『金瓶梅』 笑笑生 作 万暦38年(1610年)か。
『金瓶梅』(きんぺいばいi)は、明代の長編小説で、四大奇書の一つ。
著者は蘭陵の笑笑生(ということになっている)。
万暦年間(1573年 - 1620年)に成立したと考えられている。
序にあるように猥書すなわち官能小説として知られ、しばしば発禁処分をうけた 。
タイトルの『金瓶梅』はストーリーの中心となっている3人の女性、潘金蓮、李瓶児、春梅(龐春梅)の名前から1文字ずつ取ったものである。

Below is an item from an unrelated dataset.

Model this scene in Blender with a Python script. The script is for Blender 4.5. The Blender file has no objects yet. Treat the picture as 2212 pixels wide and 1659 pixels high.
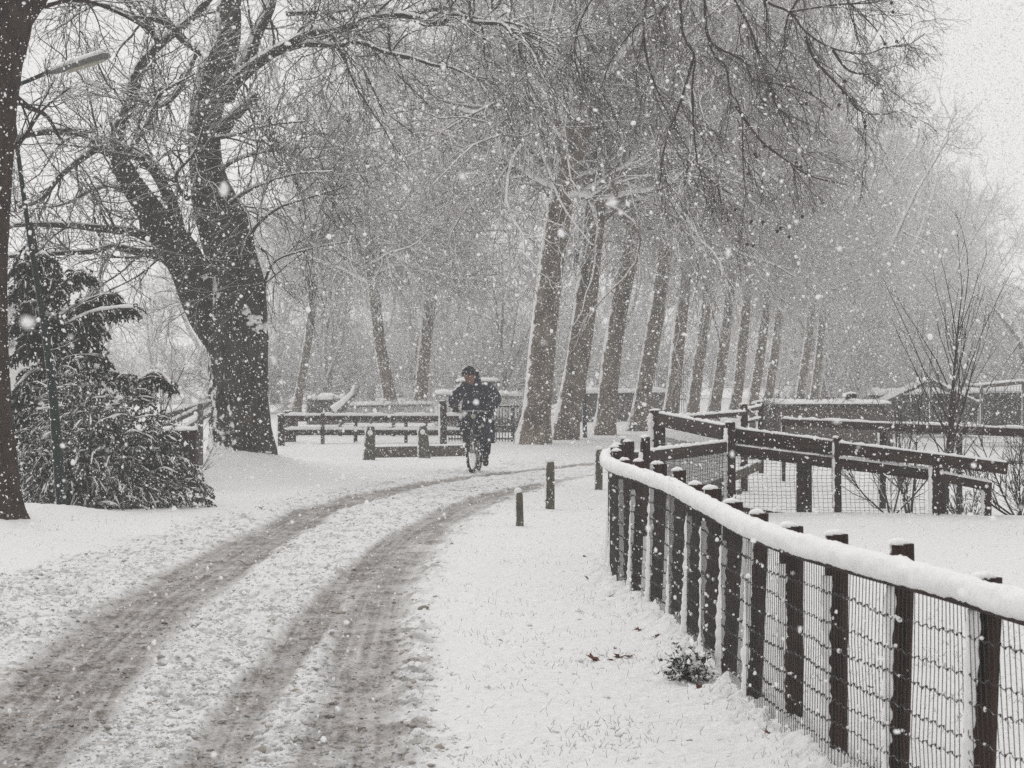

『金瓶梅』は『水滸伝』の 第二十三話から二十七話までの武松のエピソードを拡張、詳細にしたもの。
『水滸伝』からのスピンオフ作品である。
『水滸伝』の武松の虎退治のエピソードを入り口とし、そこに登場する武松の兄嫁の潘金蓮は姦通した後殺されずに姦夫の西門慶と暮らし始めるという設定となっている。
ストーリーが『水滸伝』から分岐した後は、富豪の西門慶に、金蓮も含めて6人の夫人やその他の女性がからみ、邸宅内の生活や欲望が展開してゆく。
『水滸伝』同様に北宋末を舞台とするが、綿密かつ巧みに描写されている富裕な商人の風俗や生活には、明代後期の爛熟した社会風俗が反映している。
『金瓶梅』は当時の俗文学がそうであるように、様々な文章からの引用やそのパロディが非常に多く使われており、李開先や屠隆の文章もそうした素材に過ぎないかもしれないとのこと。
『水滸伝』を含む白話小説で描かれるのは男の世界であり、男同士の紐帯が重要なテーマになっており、女性に対しては嫌悪の目を向けているともいえる。
しかし『金瓶梅』の作者は、作者自身が男性であるらしいにもかかわらず、このような男同士の絆に冷めた視線を向け、さらに崇禎本の改定者は第一回に西門慶とその仲間たちの義兄弟の契りを描くことでその方向をより推し進めている
『金瓶梅』は『西遊記』『水滸伝』『三国志演義』とならんで四大奇書。
『新編金瓶梅』滝沢馬琴
馬琴は江戸時代の『金瓶梅』の読者の一人である。
馬琴は『金瓶梅』は筋立ても面白くなく、勧善懲悪も不十分(西門慶が武松によって殺されなかったのが淫書であると評した。
とはいえ、馬琴は『新編金瓶梅』という『金瓶梅』の翻案小説を書いている。
しかし本人が書いているように、ほとんどオリジナルの『金瓶梅』生原型をとどめていない。
馬琴は『水滸伝』的な波乱万丈のストーリー展開を描くストーリーテラーであり、『水滸伝』にインスピレーションを得た『南総里見八犬伝』は馬琴の代表作となったが、典型的な話本とは性質の異なる『金瓶梅』の翻案である『新編金瓶梅』の方は失敗作となったとのこと。